Dans sa logique d'interventionnisme de l'Etat dans l'économie, le gouvernement a gelé les prix dans la grande distribution, établi un contrôle des changes pour empêcher la fuite de devises, imposé des mesures protectionnistes ou remis en cause la domination du groupe de médias Clarin qu'elle accuse d'être en situation de monopole.

Sommée par le FMI de publier les chiffres réels de l'inflation (10% officiellement, 25% selon les experts en 2012), la présidente a au contraire adopté une mesure controversée, le gel des prix dans la grande distribution, pour contrer la hausse des prix, qui dépasse les 20% depuis 2010.

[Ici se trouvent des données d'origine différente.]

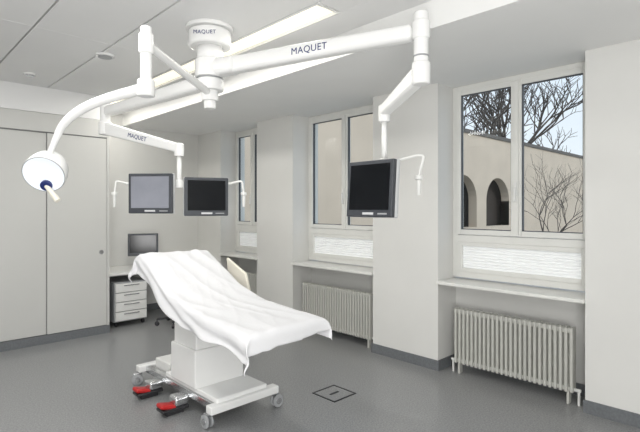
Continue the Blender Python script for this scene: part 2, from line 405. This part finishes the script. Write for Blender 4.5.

Pour le publicitaire Menendez Braga, les Kirchner dérangent car "ils remettent en question les monopoles, l'ordre établi et se préoccupent de la redistribution de la richesse". "La première décennie du XXIe siècle est celle de la plus forte croissance des deux siècles d'histoire de l'Amérique latine. Les Kirchner en ont profité et gagné en popularité", affirme le politologue Rosendo Fraga, opposant au régime.

Réélue en 2011 dès le 1er tour, Cristina Kirchner achèvera son second et dernier mandat en 2015.

Les tensions politiques et économiques qui agitent le pays "sont la preuve que la fin d'un cycle arrive", prédit le sociologue Jorge Giacobbe.